The POEO Act sets out the following sentencing considerations (section 241):

  • the extent of the harm caused or likely to be caused to the environment by the commission of the offence,
  • the practical measures that may be taken to prevent, control, abate or mitigate that harm,
  • the extent to which the person who committed the offence could reasonably have foreseen the harm caused or likely to be caused to the environment by the commission of the offence,
  • the extent to which the person who committed the offence had control over the causes that gave rise to the offence,
  • whether, in committing the offence, the person was complying with orders from an employer or supervising employee.

In addition to the above, the Court can also consider any other matters that it considers relevant.

A recent POEO case:

In a recent Land and Environment decision of Environment Protection Authority v Ramsey Food Processing Pty Ltd [2010] NSWLEC 23 the defendant pled guilty at the earliest possible opportunity.

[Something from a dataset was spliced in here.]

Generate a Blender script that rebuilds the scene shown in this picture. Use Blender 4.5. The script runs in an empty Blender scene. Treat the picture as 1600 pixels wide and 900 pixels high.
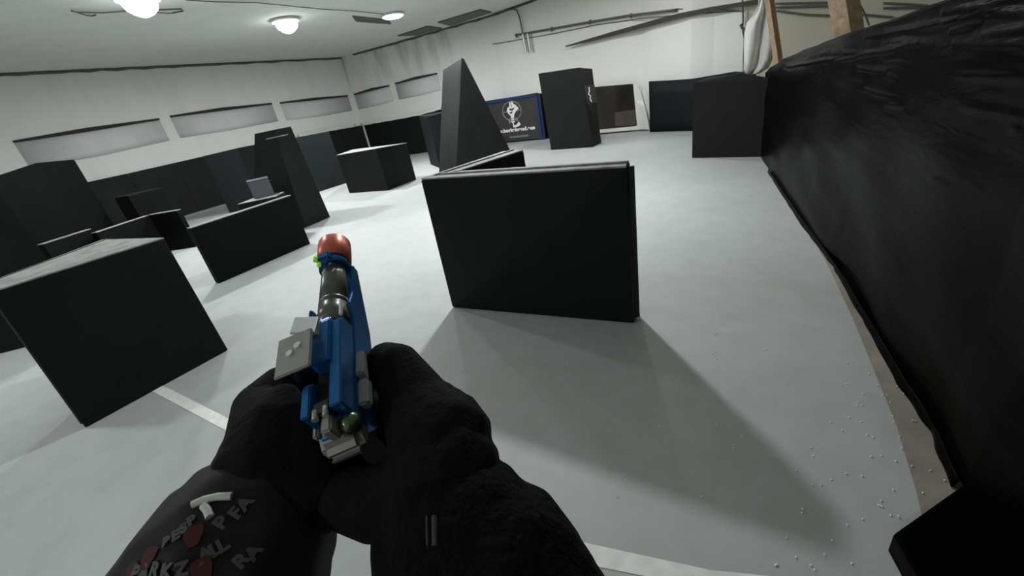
import bpy, bmesh, math, random
from mathutils import Vector, Matrix, noise
random.seed(7)
C = bpy.context.scene.collection
SC = bpy.context.scene

# ------------------------------------------------------------ camera
FPX, PITCH, ROLL, EYE = 638.0, math.radians(-25.1), math.radians(-10.6), 1.65
cd = bpy.data.cameras.new('camera'); cam = bpy.data.objects.new('camera', cd); C.objects.link(cam)
cd.sensor_width = 36; cd.lens = 36 * FPX / 1600; cd.clip_start = .01; cd.clip_end = 100
RM = Matrix.Rotation(math.pi/2 + PITCH, 3, 'X') @ Matrix.Rotation(ROLL, 3, 'Z')
cam.matrix_world = Matrix.Translation((0, 0, EYE)) @ RM.to_4x4()
SC.camera = cam

# ------------------------------------------------------------ light, world, exposure
w = bpy.data.worlds.new('world'); SC.world = w; w.use_nodes = True
w.node_tree.nodes['Background'].inputs[0].default_value = (.97, 1, .95, 1)
w.node_tree.nodes['Background'].inputs[1].default_value = .27
SC.view_settings.view_transform = 'Standard'; SC.view_settings.look = 'None'
SC.view_settings.gamma = 1; SC.view_settings.exposure = -0.05
SC.cycles.use_denoising = True
SC.cycles.max_bounces = 8
CEIL = 4.05
LAMPS = [  # x, y, watts, label
    (-3.97, 11.4, 165, 'round white ceiling lamp glaring above the far left wall'),
    (-4.85, 8.0, 150, 'round white ceiling lamp cut by the top left edge of the picture'),
    (-1.8, 13.2, 170, 'smallest and farthest lit lamp beside the dark ceiling slot'),
    (0.32, 6.1, 210, 'round white ceiling lamp above the central barrier out of view'),
    (2.6, 10.5, 95, 'round white ceiling lamp near the back right, out of view'),
    (-5.6, 3.6, 60, 'fill lamp added above the near left crate, out of view'),  # added unseen lamp, brightens the floor at the lower left
    (-4.2, -2.5, 95, 'unseen fill lamp added behind the player, out of view'),  # added unseen lamp, lifts ambient light and the near shadows
]

# ------------------------------------------------------------ helpers
def ray(px, py):
    return RM @ Vector(((px-800)/FPX, -(py-450)/FPX, -1))
def fl(px, py, z=0.0):            # world point at height z seen at a photo position
    d = ray(px, py); t = (z-EYE)/d.z
    return Vector((d.x*t, d.y*t, z))
def height(px, py, base):         # height above a floor point reached at a photo position
    d = ray(px, py); t = math.hypot(base[0], base[1])/math.hypot(d.x, d.y)
    return EYE + d.z*t
def V(*a): return Vector(a)

MATS = {}
def mat(name, col, rough=.6, metal=0, spec=.5, noise_s=0, noise_a=.15, bump=0, bump_s=30, emit=None, coat=0):
    if name in MATS: return MATS[name]
    m = bpy.data.materials.new(name); m.use_nodes = True
    nt = m.node_tree; b = nt.nodes['Principled BSDF']
    b.inputs['Base Color'].default_value = (*col, 1); b.inputs['Roughness'].default_value = rough
    b.inputs['Metallic'].default_value = metal; b.inputs['Specular IOR Level'].default_value = spec
    b.inputs['Coat Weight'].default_value = coat
    tc = nt.nodes.new('ShaderNodeTexCoord')
    if noise_s:
        n = nt.nodes.new('ShaderNodeTexNoise'); n.inputs['Scale'].default_value = noise_s
        n.inputs['Detail'].default_value = 6; nt.links.new(tc.outputs['Object'], n.inputs['Vector'])
        r = nt.nodes.new('ShaderNodeValToRGB')
        r.color_ramp.elements[0].position = .3; r.color_ramp.elements[1].position = .7
        r.color_ramp.elements[0].color = (*[c*(1-noise_a) for c in col], 1)
        r.color_ramp.elements[1].color = (*[min(1, c*(1+noise_a)) for c in col], 1)
        nt.links.new(n.outputs['Fac'], r.inputs['Fac']); nt.links.new(r.outputs['Color'], b.inputs['Base Color'])
    if bump:
        n2 = nt.nodes.new('ShaderNodeTexNoise'); n2.inputs['Scale'].default_value = bump_s
        n2.inputs['Detail'].default_value = 5; nt.links.new(tc.outputs['Object'], n2.inputs['Vector'])
        bp = nt.nodes.new('ShaderNodeBump'); bp.inputs['Strength'].default_value = bump
        bp.inputs['Distance'].default_value = .02
        nt.links.new(n2.outputs['Fac'], bp.inputs['Height']); nt.links.new(bp.outputs['Normal'], b.inputs['Normal'])
    if emit:
        b.inputs['Emission Color'].default_value = (*col, 1); b.inputs['Emission Strength'].default_value = emit
    MATS[name] = m
    return m

M_black = mat('black_painted_board', (.0085, .0092, .0100), .62, noise_s=2.5, noise_a=.18, bump=.05, bump_s=18, spec=.15)
M_black2 = mat('charcoal_board', (.0175, .018, .0185), .6, noise_s=2, noise_a=.15, bump=.05, bump_s=18, spec=.1)
M_slate = mat('slate_board', (.013, .016, .017), .6, noise_s=2, noise_a=.12, spec=.1)
M_dimmed = mat('dimmed_black_board', (.0035, .0038, .0040), .65, noise_s=2.5, noise_a=.2, spec=.1)  # darker copy of the black board, shade put into colour against the near lamp
M_dustytop = mat('dusty_board_edge', (.27, .27, .26), .75, noise_s=9, noise_a=.3, bump=.1, bump_s=60)
M_line = mat('white_floor_paint', (.80, .80, .76), .6, noise_s=14, noise_a=.1)
M_cloth = mat('white_wall_cloth', (.70, .70, .66), .85, noise_s=1.2, noise_a=.06)
M_beige = mat('beige_wall', (.56, .53, .43), .85, noise_s=1.5, noise_a=.06)
M_dark = mat('dark_gap', (.03, .03, .028), .9)
M_darkgrey = mat('dark_grey_metal', (.10, .10, .09), .6)
M_wood = mat('raw_timber', (.36, .25, .16), .8, noise_s=18, noise_a=.25, bump=.2, bump_s=60)
M_blue = mat('blue_frame', (.010, .032, .12), .45)
M_banner = mat('charcoal_vinyl', (.040, .036, .040), .45, noise_s=6, noise_a=.2)
M_white = mat('white_print', (.8, .8, .8), .6)
M_pipe = mat('galvanised_pipe', (.45, .46, .46), .35, metal=.8)
M_glove = mat('black_glove_fabric', (.0045, .005, .0045), .9, noise_s=60, noise_a=.3, bump=.2, bump_s=220, spec=.2)
M_sleeve = mat('black_sleeve_fabric', (.004, .004, .0045), .9, noise_s=40, noise_a=.3, bump=.4, bump_s=120, spec=.15)
M_cloth_dark = mat('dark_clothing', (.02, .02, .022), .9, spec=.2)

def floor_mat():
    m = bpy.data.materials.new('grey_painted_concrete'); m.use_nodes = True
    nt = m.node_tree; b = nt.nodes['Principled BSDF']; L = nt.links.new
    tc = nt.nodes.new('ShaderNodeTexCoord')
    def no(s, d, r=.5):
        n = nt.nodes.new('ShaderNodeTexNoise'); n.inputs['Scale'].default_value = s; n.inputs['Detail'].default_value = d
        n.inputs['Roughness'].default_value = r; L(tc.outputs['Object'], n.inputs['Vector']); return n
    n1 = no(.55, 4); n2 = no(5, 8, .65)
    r1 = nt.nodes.new('ShaderNodeValToRGB')
    r1.color_ramp.elements[0].position = .35; r1.color_ramp.elements[0].color = (.412, .434, .424, 1)
    r1.color_ramp.elements[1].position = .65; r1.color_ramp.elements[1].color = (.456, .480, .478, 1)
    L(n1.outputs['Fac'], r1.inputs['Fac'])
    r2 = nt.nodes.new('ShaderNodeValToRGB')
    r2.color_ramp.elements[0].position = .25; r2.color_ramp.elements[0].color = (.90, .89, .87, 1)
    r2.color_ramp.elements[1].position = .6; r2.color_ramp.elements[1].color = (1, 1, 1, 1)
    L(n2.outputs['Fac'], r2.inputs['Fac'])
    mx = nt.nodes.new('ShaderNodeMixRGB'); mx.blend_type = 'MULTIPLY'; mx.inputs[0].default_value = 1
    L(r1.outputs[0], mx.inputs[1]); L(r2.outputs[0], mx.inputs[2]); L(mx.outputs[0], b.inputs['Base Color'])
    b.inputs['Roughness'].default_value = .55; b.inputs['Specular IOR Level'].default_value = .35
    bp = nt.nodes.new('ShaderNodeBump'); bp.inputs['Strength'].default_value = .06; bp.inputs['Distance'].default_value = .01
    L(n2.outputs['Fac'], bp.inputs['Height']); L(bp.outputs['Normal'], b.inputs['Normal'])
    return m
def plaster_mat(name, light, dark, z_bias=True):
    m = bpy.data.materials.new(name); m.use_nodes = True
    nt = m.node_tree; b = nt.nodes['Principled BSDF']; L = nt.links.new
    tc = nt.nodes.new('ShaderNodeTexCoord'); mp = nt.nodes.new('ShaderNodeMapping')
    mp.inputs['Scale'].default_value = (1.6, 1.6, .35); L(tc.outputs['Object'], mp.inputs['Vector'])
    n = nt.nodes.new('ShaderNodeTexNoise'); n.inputs['Scale'].default_value = 1.3; n.inputs['Detail'].default_value = 7
    n.inputs['Roughness'].default_value = .6
    L(mp.outputs[0], n.inputs['Vector'])
    r = nt.nodes.new('ShaderNodeValToRGB'); r.color_ramp.elements[0].position = .28; r.color_ramp.elements[0].color = (*dark, 1)
    r.color_ramp.elements[1].position = .55; r.color_ramp.elements[1].color = (*light, 1)
    L(n.outputs['Fac'], r.inputs['Fac']); L(r.outputs[0], b.inputs['Base Color']); b.inputs['Roughness'].default_value = .85
    return m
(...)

The judge ordered the defendant to pay the prosecutor's costs of the proceedings, which the prosecutor estimates will exceed $200,000. That is unsurprising given the extraordinary length of the sentencing hearing. The prosecutor has also incurred investigation costs in the sum of $13,477.82, which the judge ordered the defendant to pay pursuant to s 248 of the POEO Act.

The defendant submitted that his liability for a large costs order should be taken into consideration with a commensurate reduction in the amount of the fine to be imposed. The judge did not accept the submission.